Please write out the material below exactly as given.

(Stored records)
--- --- ---
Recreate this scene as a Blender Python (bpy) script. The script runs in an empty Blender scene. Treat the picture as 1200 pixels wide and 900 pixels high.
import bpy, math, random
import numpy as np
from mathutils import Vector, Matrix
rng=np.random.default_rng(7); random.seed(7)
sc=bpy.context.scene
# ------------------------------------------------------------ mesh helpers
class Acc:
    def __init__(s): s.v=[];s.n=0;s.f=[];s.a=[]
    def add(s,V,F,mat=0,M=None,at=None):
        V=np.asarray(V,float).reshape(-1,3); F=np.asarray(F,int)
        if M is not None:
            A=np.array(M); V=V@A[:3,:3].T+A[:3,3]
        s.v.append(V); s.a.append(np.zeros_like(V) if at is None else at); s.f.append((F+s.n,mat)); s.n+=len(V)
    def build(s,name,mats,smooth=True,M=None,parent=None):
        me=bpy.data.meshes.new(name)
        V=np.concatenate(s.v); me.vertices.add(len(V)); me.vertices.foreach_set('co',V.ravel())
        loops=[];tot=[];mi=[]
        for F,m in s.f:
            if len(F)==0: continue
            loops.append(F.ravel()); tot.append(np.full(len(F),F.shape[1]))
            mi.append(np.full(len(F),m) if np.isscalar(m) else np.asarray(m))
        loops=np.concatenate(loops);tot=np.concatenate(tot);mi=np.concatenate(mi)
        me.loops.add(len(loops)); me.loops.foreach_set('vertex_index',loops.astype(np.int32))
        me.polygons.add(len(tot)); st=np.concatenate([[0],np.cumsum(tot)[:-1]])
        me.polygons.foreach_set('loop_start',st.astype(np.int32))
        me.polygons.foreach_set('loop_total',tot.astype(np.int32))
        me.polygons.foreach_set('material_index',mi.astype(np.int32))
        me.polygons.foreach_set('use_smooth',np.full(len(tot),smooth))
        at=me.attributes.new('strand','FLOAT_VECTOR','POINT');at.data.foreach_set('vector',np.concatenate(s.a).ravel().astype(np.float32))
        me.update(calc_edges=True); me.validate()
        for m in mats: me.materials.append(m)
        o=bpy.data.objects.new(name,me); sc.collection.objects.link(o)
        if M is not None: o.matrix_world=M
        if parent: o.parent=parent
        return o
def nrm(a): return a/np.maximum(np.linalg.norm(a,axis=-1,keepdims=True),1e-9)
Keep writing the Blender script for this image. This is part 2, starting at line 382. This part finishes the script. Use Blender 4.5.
--- --- ---
◆ FULL ANSWER ◆
Recreate this scene as a Blender Python (bpy) script. The script runs in an empty Blender scene. Treat the picture as 1200 pixels wide and 900 pixels high.
import bpy, math, random
import numpy as np
from mathutils import Vector, Matrix
rng=np.random.default_rng(7); random.seed(7)
sc=bpy.context.scene
# ------------------------------------------------------------ mesh helpers
class Acc:
    def __init__(s): s.v=[];s.n=0;s.f=[];s.a=[]
    def add(s,V,F,mat=0,M=None,at=None):
        V=np.asarray(V,float).reshape(-1,3); F=np.asarray(F,int)
        if M is not None:
            A=np.array(M); V=V@A[:3,:3].T+A[:3,3]
        s.v.append(V); s.a.append(np.zeros_like(V) if at is None else at); s.f.append((F+s.n,mat)); s.n+=len(V)
    def build(s,name,mats,smooth=True,M=None,parent=None):
        me=bpy.data.meshes.new(name)
        V=np.concatenate(s.v); me.vertices.add(len(V)); me.vertices.foreach_set('co',V.ravel())
        loops=[];tot=[];mi=[]
        for F,m in s.f:
            if len(F)==0: continue
            loops.append(F.ravel()); tot.append(np.full(len(F),F.shape[1]))
            mi.append(np.full(len(F),m) if np.isscalar(m) else np.asarray(m))
        loops=np.concatenate(loops);tot=np.concatenate(tot);mi=np.concatenate(mi)
        me.loops.add(len(loops)); me.loops.foreach_set('vertex_index',loops.astype(np.int32))
        me.polygons.add(len(tot)); st=np.concatenate([[0],np.cumsum(tot)[:-1]])
        me.polygons.foreach_set('loop_start',st.astype(np.int32))
        me.polygons.foreach_set('loop_total',tot.astype(np.int32))
        me.polygons.foreach_set('material_index',mi.astype(np.int32))
        me.polygons.foreach_set('use_smooth',np.full(len(tot),smooth))
        at=me.attributes.new('strand','FLOAT_VECTOR','POINT');at.data.foreach_set('vector',np.concatenate(s.a).ravel().astype(np.float32))
        me.update(calc_edges=True); me.validate()
        for m in mats: me.materials.append(m)
        o=bpy.data.objects.new(name,me); sc.collection.objects.link(o)
        if M is not None: o.matrix_world=M
        if parent: o.parent=parent
        return o
def nrm(a): return a/np.maximum(np.linalg.norm(a,axis=-1,keepdims=True),1e-9)
Keep writing the Blender script for this image. This is part 2, starting at line 382. This part finishes the script. Use Blender 4.5.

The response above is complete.